Melbourne

Es imposible jugar mejor al tenis. En su pase a los cuartos de final del Abierto de Australia, un milagro hecho realidad, Roger Federer tiene que invocar al genio que lleva dentro para imponerse 6-7, 6-4, 6-1, 4-6 y 6-3 en 3h24m a Kei Nishikori. Con 35 años, y tras pasar seis meses alejado de las pistas, el suizo consigue su segunda victoria consecutiva ante un top-10 (suma 200 en su carrera), se cita con el inesperado Mischa Zverev (7-5, 5-7, 6-2 y 6-4 a Andy Murray) soñando con que las semifinales ya no son ninguna locura y ante todo manda un mensaje al mundo entero: aunque no vuelva a levantar un Grand Slam, aunque deje la cifra parada en 17, partidos como el que acaba de coronar le dan sentido a todo el trabajo que hay detrás de su complicado retorno al circuito a una edad en la que podría estar retirado sin ningún remordimiento porque nadie le va a discutir el título de leyenda inmortal.

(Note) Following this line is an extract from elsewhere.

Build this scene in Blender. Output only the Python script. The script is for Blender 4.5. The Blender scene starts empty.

“Ha sido una noche especial, sin duda. Es una de las grandes victorias de mi carrera”, dice Federer tras celebrar el triunfo con un salto incontenible, una orden directa del corazón que sigue bombeando fuerte por la emoción. “Estoy jugando mejor y mejor. Hoy, en un período largo de tiempo, tuve que recomponerme y hacer buen tenis”, recuerda. “Me sentí muy bien en el quinto set, con mucha energía. Incluso avanzado el cuarto set pensé: ‘Vale, al quinto. Vamos allá, no es problema para mí”, desvela el número 17 del mundo. “Mi cuerpo respondió”.

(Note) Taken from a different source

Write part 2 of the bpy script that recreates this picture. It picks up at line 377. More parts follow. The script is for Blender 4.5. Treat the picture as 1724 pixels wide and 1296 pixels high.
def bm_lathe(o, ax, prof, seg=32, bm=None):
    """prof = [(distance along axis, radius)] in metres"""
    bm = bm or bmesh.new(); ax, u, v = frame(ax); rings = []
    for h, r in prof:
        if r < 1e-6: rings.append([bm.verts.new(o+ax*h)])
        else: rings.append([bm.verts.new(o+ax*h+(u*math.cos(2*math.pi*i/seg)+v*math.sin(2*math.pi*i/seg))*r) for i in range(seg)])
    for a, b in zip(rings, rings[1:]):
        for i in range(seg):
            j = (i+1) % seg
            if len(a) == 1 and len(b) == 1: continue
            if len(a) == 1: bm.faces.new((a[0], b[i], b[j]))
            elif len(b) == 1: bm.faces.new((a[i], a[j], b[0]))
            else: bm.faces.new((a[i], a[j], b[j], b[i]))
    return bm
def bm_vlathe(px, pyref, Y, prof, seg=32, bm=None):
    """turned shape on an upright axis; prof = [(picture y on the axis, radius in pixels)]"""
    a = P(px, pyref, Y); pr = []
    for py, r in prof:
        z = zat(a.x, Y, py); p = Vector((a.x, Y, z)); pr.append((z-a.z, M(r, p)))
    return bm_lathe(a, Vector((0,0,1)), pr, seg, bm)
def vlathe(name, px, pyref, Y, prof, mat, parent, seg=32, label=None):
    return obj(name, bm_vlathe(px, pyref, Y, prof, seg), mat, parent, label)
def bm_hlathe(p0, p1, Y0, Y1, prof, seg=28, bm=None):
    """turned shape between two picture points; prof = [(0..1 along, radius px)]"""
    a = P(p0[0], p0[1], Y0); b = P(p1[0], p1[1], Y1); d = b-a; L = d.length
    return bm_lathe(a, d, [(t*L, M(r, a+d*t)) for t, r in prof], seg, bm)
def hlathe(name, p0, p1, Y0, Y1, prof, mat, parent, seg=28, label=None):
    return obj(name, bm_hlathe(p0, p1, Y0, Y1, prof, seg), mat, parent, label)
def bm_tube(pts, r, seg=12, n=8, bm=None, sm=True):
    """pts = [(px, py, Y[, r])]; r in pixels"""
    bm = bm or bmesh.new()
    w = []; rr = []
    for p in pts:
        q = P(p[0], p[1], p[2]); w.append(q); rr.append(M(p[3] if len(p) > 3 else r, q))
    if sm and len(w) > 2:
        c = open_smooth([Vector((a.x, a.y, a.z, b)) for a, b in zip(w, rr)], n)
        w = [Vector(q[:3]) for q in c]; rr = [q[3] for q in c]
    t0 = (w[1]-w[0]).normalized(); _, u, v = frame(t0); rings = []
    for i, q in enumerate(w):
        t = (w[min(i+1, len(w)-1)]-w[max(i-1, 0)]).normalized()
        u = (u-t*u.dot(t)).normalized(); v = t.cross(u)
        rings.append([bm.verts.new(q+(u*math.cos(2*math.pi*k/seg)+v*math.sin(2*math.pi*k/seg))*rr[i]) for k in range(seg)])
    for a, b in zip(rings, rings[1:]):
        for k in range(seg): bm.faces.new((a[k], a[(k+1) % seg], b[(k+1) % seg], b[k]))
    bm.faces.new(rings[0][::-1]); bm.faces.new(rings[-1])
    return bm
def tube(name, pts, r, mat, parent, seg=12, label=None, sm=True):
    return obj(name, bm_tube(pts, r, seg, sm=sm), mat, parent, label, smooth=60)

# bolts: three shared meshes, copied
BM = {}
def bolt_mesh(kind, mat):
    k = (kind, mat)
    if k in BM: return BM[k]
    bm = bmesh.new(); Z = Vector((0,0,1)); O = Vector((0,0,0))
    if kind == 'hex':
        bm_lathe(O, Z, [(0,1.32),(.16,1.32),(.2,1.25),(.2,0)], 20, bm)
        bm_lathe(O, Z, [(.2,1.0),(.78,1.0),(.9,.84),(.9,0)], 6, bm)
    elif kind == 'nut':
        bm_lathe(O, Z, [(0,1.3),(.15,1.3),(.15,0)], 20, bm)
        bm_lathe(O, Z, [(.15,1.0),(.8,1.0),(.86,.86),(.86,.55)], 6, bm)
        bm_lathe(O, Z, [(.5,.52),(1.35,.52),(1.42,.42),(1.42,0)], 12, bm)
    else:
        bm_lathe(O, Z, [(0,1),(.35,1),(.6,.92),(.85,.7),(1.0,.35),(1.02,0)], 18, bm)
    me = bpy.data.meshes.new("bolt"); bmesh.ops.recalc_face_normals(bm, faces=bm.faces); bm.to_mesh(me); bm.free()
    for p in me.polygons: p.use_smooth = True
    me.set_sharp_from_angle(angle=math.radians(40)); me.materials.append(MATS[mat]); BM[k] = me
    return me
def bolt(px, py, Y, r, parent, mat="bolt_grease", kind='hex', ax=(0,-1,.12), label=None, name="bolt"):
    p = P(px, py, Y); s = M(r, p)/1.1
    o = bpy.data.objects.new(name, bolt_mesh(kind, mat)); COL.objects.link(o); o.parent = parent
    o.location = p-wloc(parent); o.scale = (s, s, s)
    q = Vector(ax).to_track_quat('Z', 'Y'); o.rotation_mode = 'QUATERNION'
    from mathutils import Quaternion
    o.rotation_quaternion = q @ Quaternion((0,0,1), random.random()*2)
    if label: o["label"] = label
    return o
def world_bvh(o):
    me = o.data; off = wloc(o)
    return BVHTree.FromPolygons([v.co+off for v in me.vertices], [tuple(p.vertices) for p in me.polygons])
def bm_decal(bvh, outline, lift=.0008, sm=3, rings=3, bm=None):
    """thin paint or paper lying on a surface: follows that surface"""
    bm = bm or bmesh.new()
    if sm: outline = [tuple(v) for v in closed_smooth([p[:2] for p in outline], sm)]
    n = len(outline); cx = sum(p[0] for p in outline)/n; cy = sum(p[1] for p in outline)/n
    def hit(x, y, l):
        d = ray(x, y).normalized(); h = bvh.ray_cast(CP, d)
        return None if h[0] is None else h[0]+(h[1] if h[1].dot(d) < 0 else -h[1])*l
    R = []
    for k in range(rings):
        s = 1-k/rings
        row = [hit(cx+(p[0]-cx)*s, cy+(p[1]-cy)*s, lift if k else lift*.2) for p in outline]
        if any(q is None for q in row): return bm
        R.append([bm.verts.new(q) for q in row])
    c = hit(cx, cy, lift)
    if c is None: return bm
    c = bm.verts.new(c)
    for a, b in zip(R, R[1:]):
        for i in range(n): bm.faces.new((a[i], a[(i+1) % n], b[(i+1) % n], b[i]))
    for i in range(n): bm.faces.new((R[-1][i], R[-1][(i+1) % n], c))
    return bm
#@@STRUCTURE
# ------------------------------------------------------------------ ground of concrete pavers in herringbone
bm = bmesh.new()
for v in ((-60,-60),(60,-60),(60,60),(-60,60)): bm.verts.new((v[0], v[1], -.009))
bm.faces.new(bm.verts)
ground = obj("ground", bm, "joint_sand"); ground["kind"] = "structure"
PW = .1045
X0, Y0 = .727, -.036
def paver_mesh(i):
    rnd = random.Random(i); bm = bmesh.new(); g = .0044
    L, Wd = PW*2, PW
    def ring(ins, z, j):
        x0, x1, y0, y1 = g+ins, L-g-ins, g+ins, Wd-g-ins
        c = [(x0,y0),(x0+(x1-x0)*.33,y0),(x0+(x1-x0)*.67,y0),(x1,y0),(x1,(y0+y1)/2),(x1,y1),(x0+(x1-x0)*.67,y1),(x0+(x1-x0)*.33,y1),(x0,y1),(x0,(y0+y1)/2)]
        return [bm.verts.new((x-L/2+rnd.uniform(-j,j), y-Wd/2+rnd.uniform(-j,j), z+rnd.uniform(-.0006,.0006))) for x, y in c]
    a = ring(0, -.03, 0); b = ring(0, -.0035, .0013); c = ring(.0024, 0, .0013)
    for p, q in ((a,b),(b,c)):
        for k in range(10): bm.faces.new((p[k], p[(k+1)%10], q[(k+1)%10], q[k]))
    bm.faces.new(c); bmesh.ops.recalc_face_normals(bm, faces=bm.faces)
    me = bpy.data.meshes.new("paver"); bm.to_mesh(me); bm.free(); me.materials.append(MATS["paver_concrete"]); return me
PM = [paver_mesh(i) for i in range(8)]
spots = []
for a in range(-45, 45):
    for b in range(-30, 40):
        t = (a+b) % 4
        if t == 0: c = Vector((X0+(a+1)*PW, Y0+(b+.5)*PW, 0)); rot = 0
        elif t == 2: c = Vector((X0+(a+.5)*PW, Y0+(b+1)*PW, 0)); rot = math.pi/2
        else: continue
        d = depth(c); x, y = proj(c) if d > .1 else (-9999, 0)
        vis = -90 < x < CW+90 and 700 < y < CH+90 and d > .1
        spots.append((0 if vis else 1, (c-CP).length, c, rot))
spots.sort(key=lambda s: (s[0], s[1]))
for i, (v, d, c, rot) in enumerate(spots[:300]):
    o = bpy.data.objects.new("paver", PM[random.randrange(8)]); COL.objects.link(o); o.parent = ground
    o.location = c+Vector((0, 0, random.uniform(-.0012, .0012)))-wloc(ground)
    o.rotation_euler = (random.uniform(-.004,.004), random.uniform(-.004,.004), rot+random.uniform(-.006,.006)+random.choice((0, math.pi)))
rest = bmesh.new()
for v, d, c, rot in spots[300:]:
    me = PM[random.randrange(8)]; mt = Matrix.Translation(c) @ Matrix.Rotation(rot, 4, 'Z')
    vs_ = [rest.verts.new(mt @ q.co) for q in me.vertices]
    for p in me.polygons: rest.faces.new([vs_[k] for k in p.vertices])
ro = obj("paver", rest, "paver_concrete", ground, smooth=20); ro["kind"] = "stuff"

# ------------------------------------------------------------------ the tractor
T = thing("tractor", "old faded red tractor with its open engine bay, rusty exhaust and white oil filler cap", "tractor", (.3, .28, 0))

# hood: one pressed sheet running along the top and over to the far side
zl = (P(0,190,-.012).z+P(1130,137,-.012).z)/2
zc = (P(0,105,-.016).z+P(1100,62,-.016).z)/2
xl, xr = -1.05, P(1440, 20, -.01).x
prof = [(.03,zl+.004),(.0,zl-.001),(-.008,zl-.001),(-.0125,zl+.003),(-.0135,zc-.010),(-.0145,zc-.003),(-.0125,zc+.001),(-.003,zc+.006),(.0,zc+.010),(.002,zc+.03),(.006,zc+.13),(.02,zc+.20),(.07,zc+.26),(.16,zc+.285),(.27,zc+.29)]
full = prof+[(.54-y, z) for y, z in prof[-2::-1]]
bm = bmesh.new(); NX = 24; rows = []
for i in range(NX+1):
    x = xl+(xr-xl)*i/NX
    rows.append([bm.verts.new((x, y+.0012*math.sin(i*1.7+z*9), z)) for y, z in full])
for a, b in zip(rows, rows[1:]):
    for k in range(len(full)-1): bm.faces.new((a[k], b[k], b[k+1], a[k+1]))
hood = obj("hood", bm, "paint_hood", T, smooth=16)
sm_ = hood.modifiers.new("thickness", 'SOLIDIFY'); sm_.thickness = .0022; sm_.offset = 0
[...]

El genio acaba roto en sudor porque ha tenido que correr tanto como su rival (2832 metros, por los 2917 de Nishikori) y superar el desafío de las cinco mangas, una prueba de resistencia para su cuerpo después de meses viendo la competición a distancia. Federer, desconocido en el arranque (1-5 de entrada) y sobresaliente en el final (2-0 en el quinto set, una ventaja que nunca suelta), tiene una hora colosal entre el principio del segundo set y el final del tercero, donde desnuda a Nishikori con un tenis de museo, que bien podría estar expuesto en el Louvre para que cualquiera pudiese sacarle una foto.

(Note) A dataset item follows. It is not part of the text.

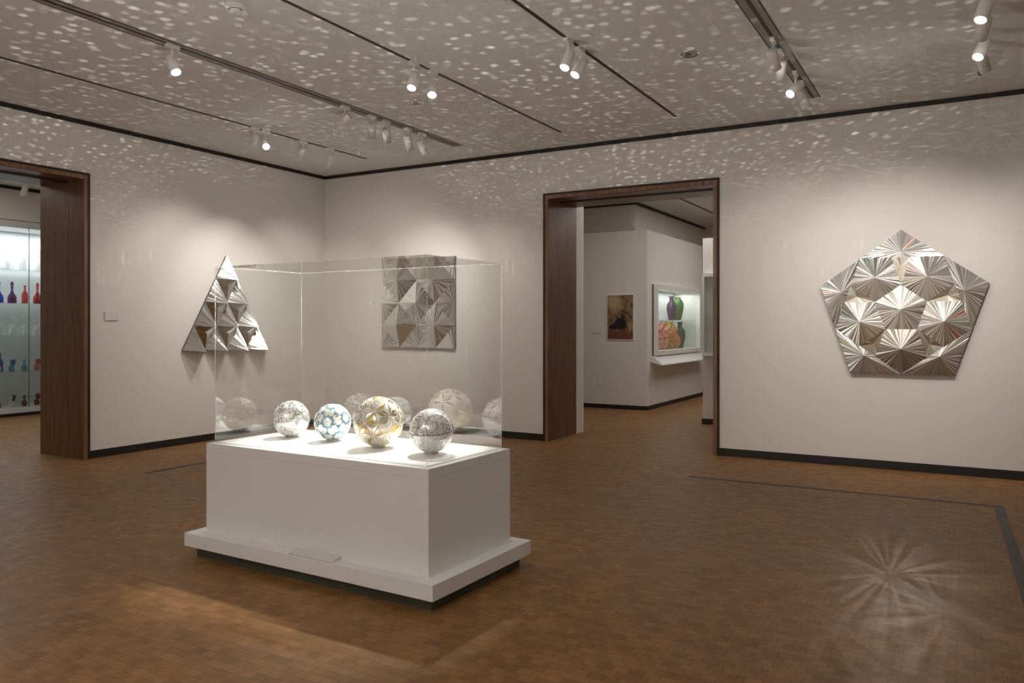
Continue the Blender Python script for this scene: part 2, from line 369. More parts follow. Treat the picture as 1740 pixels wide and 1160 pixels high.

Roger Federer en acción ante Kei Nishikori. LYNN BO BO EFE

El japonés, que si por algo se distingue es por su calma permanente, tira la raqueta al suelo en mitad del vendaval, grita mirando al cielo y saca el puño después de romper el servicio del suizo en el cuarto set. Parece imposible, pero Federer ha conseguido que Nishikori pierda los nervios, que se encienda, que incluso celebre con rabia los puntos, cuando normalmente lo hace agachando la cabeza sin mirar a los ojos del rival. Lo que le sucede, sin embargo, es una reacción completamente normal en una persona a la que están destripando con elegancia.

Poco a poco, el número cinco mundial va encajando los 83 tiros ganadores que Federer dispara desde todos lados y también desde ninguna parte, como el revés que pasa entre el poste de la red y la silla del árbitro y deja embobado a un recogepelotas que no puede entender cómo esa pelota ha ido dentro. Al suizo no le importa que Nishikori le gane el cuarto set y le lleve al quinto, donde debería decir basta porque su cuerpo no está para palizas así de largas. Él solito ha revivido al muerto, dejando pasar las oportunidades que tiene para romperle el saque en el cuarto parcial (con 2-2) y ahora está metido en un buen lío.

La quinta manga devuelve al Federer incisivo de la mitad del cruce. En un suspiro, el suizo manda 2-0 y Nishikori se duele de la cadera, con problemas para moverse. El suizo, que acaba con un impresionante 80% de puntos ganados con su primer saque (cifra que le sostiene en los momentos delicados del encuentro), gana defendiendo la vigencia de su propuesta ofensiva y grita como si fuese la primera vez que lo hace. ¿Por qué sigue jugando Federer al tenis? La respuesta está clara: para vivir más noches como esta.